**Task details**
Return each line of the listing below, unchanged, and omit the images.
* start *
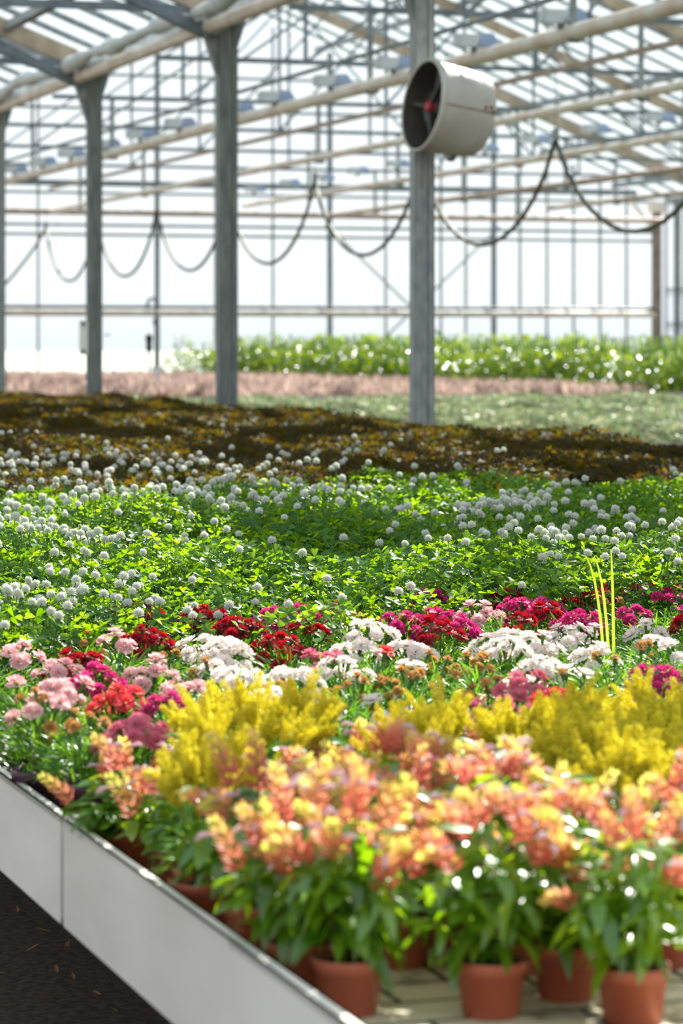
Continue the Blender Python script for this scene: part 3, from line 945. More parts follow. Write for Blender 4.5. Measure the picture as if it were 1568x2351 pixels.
# dianthus
def flower(seed, mat, double=True, rad=.018):
    r = np.random.default_rng(seed)
    m = MB()
    layers = ([(6, 1.0, .12), (6, .88, .5), (5, .7, .9), (4, .5, 1.25)] if double else [(5, 1.0, .1), (5, .85, .4), (3, .5, .8)])
    for li, (n, s, tilt) in enumerate(layers):
        for k in range(n):
            a0 = k * 2 * math.pi / n + li * .6 + r.uniform(-.12, .12)
            tl = tilt + r.uniform(-.12, .12)
            half = math.pi / n * 1.25
            V, F = [], []
            na, nr = 6, 3
            for i, fr in enumerate((.12, .55, .85, 1.0)):
                for j in range(na + 1):
                    x = (j / na - .5) * 2
                    rr = rad * s * fr
                    if i == nr:
                        rr *= 1 - .1 * x * x + (.05 if j % 2 else -.05)
                    a = a0 + x * half * (.55 + .45 * fr)
                    lift = rr * math.sin(tl) + rad * .09 * fr * math.sin(j * 2.2 + k + li) * fr - .12 * rad * fr ** 3 * (li == 0)
                    rr2 = rr * math.cos(tl)
                    V.append((rr2 * math.cos(a), rr2 * math.sin(a), lift + li * .0012))
            w = na + 1
            for i in range(nr):
                for j in range(na):
                    F.append((i * w + j, i * w + j + 1, (i + 1) * w + j + 1, (i + 1) * w + j))
            m.add(V, F, 0)
    m.lathe([(.0012, -.03), (.0014, -.018), (.0032, -.015), (.0036, -.006), (.0045, .001), (0, .002)], 8, 1)
    return m.mesh('flower', [mat, G['calyx']], True)
FL = {}
for k, c in enumerate(PET):
    FL[c] = [flower(100 + k * 5 + i, PET[c], c not in ('white pink',), .0185 if c != 'tan spent' else .012) for i in range(3)]
DL = [leaf(.048, .007, .4, .35, 4, 1.3, .5), leaf(.046, .0065, .15, .35, 4, 1.3, .5), leaf(.042, .0075, .6, .3, 4, 1.3, .5)]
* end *
**Exercise response**
Continue the Blender Python script for this scene: part 3, from line 945. More parts follow. Write for Blender 4.5. Measure the picture as if it were 1568x2351 pixels.
# dianthus
def flower(seed, mat, double=True, rad=.018):
    r = np.random.default_rng(seed)
    m = MB()
    layers = ([(6, 1.0, .12), (6, .88, .5), (5, .7, .9), (4, .5, 1.25)] if double else [(5, 1.0, .1), (5, .85, .4), (3, .5, .8)])
    for li, (n, s, tilt) in enumerate(layers):
        for k in range(n):
            a0 = k * 2 * math.pi / n + li * .6 + r.uniform(-.12, .12)
            tl = tilt + r.uniform(-.12, .12)
            half = math.pi / n * 1.25
            V, F = [], []
            na, nr = 6, 3
            for i, fr in enumerate((.12, .55, .85, 1.0)):
                for j in range(na + 1):
                    x = (j / na - .5) * 2
                    rr = rad * s * fr
                    if i == nr:
                        rr *= 1 - .1 * x * x + (.05 if j % 2 else -.05)
                    a = a0 + x * half * (.55 + .45 * fr)
                    lift = rr * math.sin(tl) + rad * .09 * fr * math.sin(j * 2.2 + k + li) * fr - .12 * rad * fr ** 3 * (li == 0)
                    rr2 = rr * math.cos(tl)
                    V.append((rr2 * math.cos(a), rr2 * math.sin(a), lift + li * .0012))
            w = na + 1
            for i in range(nr):
                for j in range(na):
                    F.append((i * w + j, i * w + j + 1, (i + 1) * w + j + 1, (i + 1) * w + j))
            m.add(V, F, 0)
    m.lathe([(.0012, -.03), (.0014, -.018), (.0032, -.015), (.0036, -.006), (.0045, .001), (0, .002)], 8, 1)
    return m.mesh('flower', [mat, G['calyx']], True)
FL = {}
for k, c in enumerate(PET):
    FL[c] = [flower(100 + k * 5 + i, PET[c], c not in ('white pink',), .0185 if c != 'tan spent' else .012) for i in range(3)]
DL = [leaf(.048, .007, .4, .35, 4, 1.3, .5), leaf(.046, .0065, .15, .35, 4, 1.3, .5), leaf(.042, .0075, .6, .3, 4, 1.3, .5)]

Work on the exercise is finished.